State board finalizing social studies guidelines for Texas schools; heated debate expected

By April Castro, AP
Thursday, May 20, 2010

Heated debate expected over Texas curriculum plans

AUSTIN, Texas — Discussions remained mild Thursday as the State Board of Education made final edits to new social studies guidelines for Texas schools. But debate over several controversial plans — including a proposal to tone down criticism of McCarthyism — was expected to heat up as the meeting stretched into the evening.

The board’s decisions will set the standards for teaching history and social studies to some 4.8 million public school students for the next 10 years. The monthslong process of adopting the curriculum has made the board a lightning rod for ideological debate that was expected to intensify Thursday.

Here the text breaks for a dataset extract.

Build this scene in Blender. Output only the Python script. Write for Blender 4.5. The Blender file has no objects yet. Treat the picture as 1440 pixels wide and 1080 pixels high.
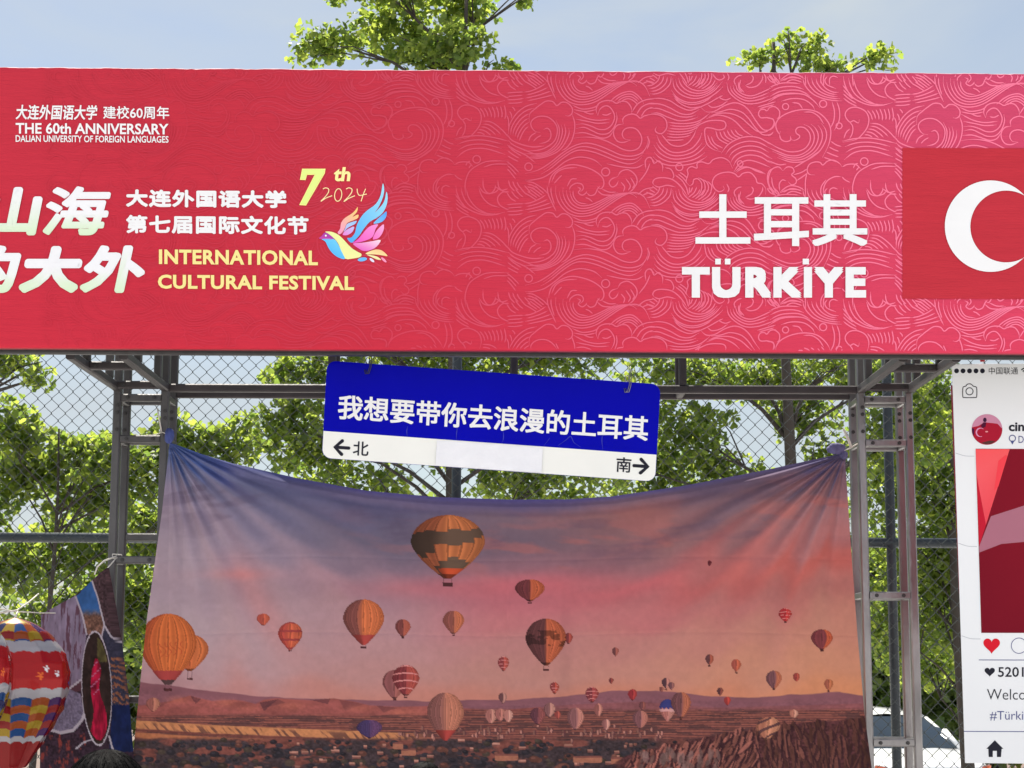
import bpy, bmesh, math, random
import numpy as np
from mathutils import Vector, Matrix

# ---------------------------------------------------------------- camera, sky, sun, exposure
scene = bpy.context.scene
COL = scene.collection
PITCH, ROLL, FPX, CAM_Z = math.radians(8.4), math.radians(0.16), 2600.0, 1.7
cam_d = bpy.data.cameras.new('camera')
cam_d.sensor_width = 36.0
cam_d.lens = 36.0 * FPX / 1440.0
cam_d.dof.use_dof, cam_d.dof.focus_distance, cam_d.dof.aperture_fstop = True, 7.1, 16.0
cam_d.clip_start, cam_d.clip_end = 0.1, 600.0
cam = bpy.data.objects.new('camera', cam_d)
COL.objects.link(cam)
cam.location = (0, 0, CAM_Z)
CAM_R = Matrix.Rotation(math.pi / 2 + PITCH, 3, 'X') @ Matrix.Rotation(ROLL, 3, 'Z')
cam.rotation_euler = CAM_R.to_euler()
scene.camera = cam
scene.render.resolution_x, scene.render.resolution_y = 1024, 768

SUN_EL, SUN_AZ = math.radians(57), math.radians(-18)      # azimuth from +Y (behind the booth) towards +X
sun_d = bpy.data.lights.new('sun', 'SUN')
sun_d.energy, sun_d.angle, sun_d.color = 5.0, math.radians(0.5), (1.0, 0.94, 0.84)
sun = bpy.data.objects.new('sun', sun_d)
COL.objects.link(sun)
SUN_DIR = Vector((math.sin(SUN_AZ) * math.cos(SUN_EL), math.cos(SUN_AZ) * math.cos(SUN_EL), math.sin(SUN_EL)))
sun.rotation_euler = SUN_DIR.to_track_quat('Z', 'Y').to_euler()

world = bpy.data.worlds.new('World')
scene.world = world
world.use_nodes = True
wn, wl = world.node_tree.nodes, world.node_tree.links
wn.clear()
w_out = wn.new('ShaderNodeOutputWorld')
w_bg = wn.new('ShaderNodeBackground')
w_bg.inputs['Strength'].default_value = 0.058
sky = wn.new('ShaderNodeTexSky')
sky.sky_type = 'NISHITA'
sky.sun_disc = False
sky.sun_elevation = SUN_EL
sky.sun_rotation = SUN_AZ
sky.dust_density = 1.2
w_tc = wn.new('ShaderNodeTexCoord')
w_map = wn.new('ShaderNodeMapping')
w_map.inputs['Scale'].default_value = (2.2, 2.2, 6.5)
w_map.inputs['Location'].default_value = (0.35, 0.1, 0.55)
w_map.inputs['Rotation'].default_value = (0.0, 0.28, 0.3)
w_no = wn.new('ShaderNodeTexNoise')
w_no.inputs['Scale'].default_value = 1.7
w_no.inputs['Detail'].default_value = 5.0
w_no.inputs['Roughness'].default_value = 0.52
w_no.inputs['Distortion'].default_value = 0.6
w_ramp = wn.new('ShaderNodeValToRGB')
w_ramp.color_ramp.elements[0].position, w_ramp.color_ramp.elements[0].color = 0.34, (0.12, 0.12, 0.12, 1)
w_ramp.color_ramp.elements[1].position, w_ramp.color_ramp.elements[1].color = 0.70, (0.95, 0.95, 0.95, 1)
w_mix = wn.new('ShaderNodeMixRGB')
w_mix.inputs['Color2'].default_value = (5.4, 5.95, 6.4, 1)       # thin high cloud
wl.new(w_tc.outputs['Generated'], w_map.inputs['Vector'])
wl.new(w_map.outputs['Vector'], w_no.inputs['Vector'])
wl.new(w_no.outputs['Fac'], w_ramp.inputs['Fac'])
wl.new(w_ramp.outputs['Color'], w_mix.inputs['Fac'])
wl.new(sky.outputs['Color'], w_mix.inputs['Color1'])
# unseen white cloud added behind the viewer as fill light for the booth front
w_sep = wn.new('ShaderNodeSeparateXYZ')
wl.new(w_tc.outputs['Generated'], w_sep.inputs[0])
w_mr = wn.new('ShaderNodeMapRange')
w_mr.interpolation_type = 'SMOOTHSTEP'
w_mr.inputs['From Min'].default_value, w_mr.inputs['From Max'].default_value = 0.15, -0.55
w_mr.inputs['To Min'].default_value, w_mr.inputs['To Max'].default_value = 0.0, 0.9
wl.new(w_sep.outputs['Y'], w_mr.inputs['Value'])
w_mix2 = wn.new('ShaderNodeMixRGB')
w_mix2.inputs['Color2'].default_value = (8.5, 8.8, 9.4, 1)
wl.new(w_mr.outputs['Result'], w_mix2.inputs['Fac'])
wl.new(w_mix.outputs['Color'], w_mix2.inputs['Color1'])
wl.new(w_mix2.outputs['Color'], w_bg.inputs['Color'])
wl.new(w_bg.outputs['Background'], w_out.inputs['Surface'])

vs = scene.view_settings
vs.view_transform = 'Standard'
vs.look = 'None'
vs.exposure = 1.0
vs.gamma = 1.0
vs.use_curve_mapping = False

# ---------------------------------------------------------------- helpers
rng = np.random.default_rng(7)
random.seed(7)
_RM = np.array(CAM_R)


def at(px, py, Y):
    """world point(s) on the vertical plane y=Y seen at photo pixel (px, py)"""
    px, py, Y = np.broadcast_arrays(np.asarray(px, float), np.asarray(py, float), np.asarray(Y, float))
    d = np.stack([(px - 720) / FPX, -(py - 540) / FPX, -np.ones_like(px)], -1)
    w = d @ _RM.T
    return w * (Y / w[..., 1])[..., None] + np.array([0, 0, CAM_Z])


def atv(px, py, Y):
    return Vector(at(px, py, Y))


def lin(r, g, b, k=1.0):
    o = []
    for c in (r, g, b):
        c /= 255.0
        o.append((c / 12.92 if c <= 0.04045 else ((c + 0.055) / 1.055) ** 2.4) * k)
    return o


def linv(a, k=1.0):
    a = np.asarray(a, float) / 255.0
    return np.where(a <= 0.04045, a / 12.92, ((a + 0.055) / 1.055) ** 2.4) * k


class MB:
    """collects shapes; build() links them as ONE mesh object"""
    def __init__(s):
        s.v, s.f, s.c = [], [], []

    def add(s, verts, faces, col=None):
        o = len(s.v)
        s.v.extend([tuple(v) for v in verts])
        s.f.extend([tuple(i + o for i in f) for f in faces])
        if col is not None:
            s.c.extend([tuple(col) if np.ndim(col) == 1 else tuple(c) for c in ([col] * len(verts) if np.ndim(col) == 1 else col)])

    def box(s, c, size, rot=None):
        x, y, z = [k / 2 for k in size]
        vs_ = [Vector(p) for p in ((-x, -y, -z), (x, -y, -z), (x, y, -z), (-x, y, -z), (-x, -y, z), (x, -y, z), (x, y, z), (-x, y, z))]
        if rot is not None:
            vs_ = [rot @ v for v in vs_]
        s.add([v + Vector(c) for v in vs_], [(0, 3, 2, 1), (4, 5, 6, 7), (0, 1, 5, 4), (1, 2, 6, 5), (2, 3, 7, 6), (3, 0, 4, 7)])

    def bar(s, a, b, w, h=None, bev=0.16):
        """square tube from a to b with softened corners"""
        a, b = Vector(a), Vector(b)
        h = h or w
        d = (b - a).normalized()
        up = Vector((0, 0, 1)) if abs(d.z) < 0.9 else Vector((0, 1, 0))
        sx = d.cross(up).normalized()
        sy = sx.cross(d).normalized()
        e = bev * min(w, h)
        pr = []
        for cx, cy in ((1, 1), (-1, 1), (-1, -1), (1, -1)):
            x0, y0 = cx * w / 2, cy * h / 2
            p1, p2 = (x0, y0 - cy * e), (x0 - cx * e, y0)
            pr += [p1, p2] if cx * cy > 0 else [p2, p1]
        n = len(pr)
        vs_ = [a + sx * p[0] + sy * p[1] for p in pr] + [b + sx * p[0] + sy * p[1] for p in pr]
        fs = [(i, (i + 1) % n, n + (i + 1) % n, n + i) for i in range(n)] + [tuple(range(n))[::-1], tuple(range(n, 2 * n))]
        s.add(vs_, fs)

    def tube(s, pts, r, n=8, col=None, caps=True):
        pts = [Vector(p) for p in pts]
        rs = r if np.ndim(r) else [r] * len(pts)
        ring, prev = [], None
        for i, p in enumerate(pts):
            d = (pts[min(i + 1, len(pts) - 1)] - pts[max(i - 1, 0)])
            d = d.normalized() if d.length > 1e-9 else Vector((0, 0, 1))
            if prev is None:
                u = d.orthogonal().normalized()
            else:
                u = (prev - d * prev.dot(d))
                u = u.normalized() if u.length > 1e-6 else d.orthogonal().normalized()
            prev = u
            w = d.cross(u)
            ring.append([p + (u * math.cos(t) + w * math.sin(t)) * rs[i] for t in [2 * math.pi * k / n for k in range(n)]])
        vs_ = [q for rg in ring for q in rg]
        fs = [(i * n + k, i * n + (k + 1) % n, (i + 1) * n + (k + 1) % n, (i + 1) * n + k) for i in range(len(pts) - 1) for k in range(n)]
        if caps:
            fs += [tuple(range(n))[::-1], tuple(range((len(pts) - 1) * n, len(pts) * n))]
        s.add(vs_, fs, col)

    def build(s, name, mat, parent=None, smooth=False, bevel=0.0):
        return mesh_obj(name, s.v, s.f, mat, parent, smooth, s.c if s.c else None, bevel)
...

Some of the most prolonged debate came over whether to include Confederate President Jefferson Davis’ inaugural address with a lesson on Abraham Lincoln’s philosophical views; the board decided to include Davis. Also under fire was a proposed change that would refer to the slave trade as the “Atlantic triangular trade.”

The board rejected a renewed effort to include labor leader Dolores Huerta as an example of good citizenship in third-grade history classes. Huerta, who worked alongside Cesar Chavez for farmworkers’ rights, was removed from the list in January amid concerns that she was affiliated with socialists.

Democrat Mary Helen Berlanga offered an amendment Thursday to restore Huerta’s name, but the board voted to reject it. Huerta is listed in a high school history class.

The board also rejected an effort to add former San Antonio mayor and Housing and Urban Development Secretary Henry Cisneros to a fourth-grade example of notable Texans and spent prolonged time debating which Civil War battles and heroes from Texas should be added to a seventh-grade class.

One of the board’s most outspoken conservatives, Republican Don McLeroy, still plans to introduce several amendments Thursday that promise to be contentious. One would require lessons suggesting the nation’s founders might not have intended a separation of church and state as interpreted by the courts, while another would suggest that the United Nations poses a threat to individual liberties.

The board is scheduled to take a final vote Friday, despite repeated calls to delay the vote and start fresh.

The standards also will be used to develop state tests and by textbook publishers that develop materials for the nation based on Texas, one of the largest markets.

McLeroy believes the Texas history curriculum has been unfairly skewed left after years of control by Democrats. He sees his job, along with that of other conservatives on the board, as bringing it back into balance.

But former Education Secretary Rod Paige, who served under President George W. Bush, asked the board Wednesday to stop putting politics in the state’s classrooms.

In another McLeroy amendment, he proposes casting early 20th century muckrakers and reform leaders such as Susan B. Anthony and W.E.B. DuBois in a negative light by contrasting their tone with the optimism of immigrants as told in a 1998 book written by religious painter Thomas Kinkade.

Other proposals would tone down criticisms of the Red Scare and Sen. Joe McCarthy’s anti-communist hearings of the 1950s. They would also portray the UN General Assembly, funding for global humanitarian relief and global environmental initiatives as threats to individual freedom.

Educators have blasted the proposed curriculum for politicizing education. Teachers also have said the document is too long and will force students to memorize lists of names rather than thinking critically.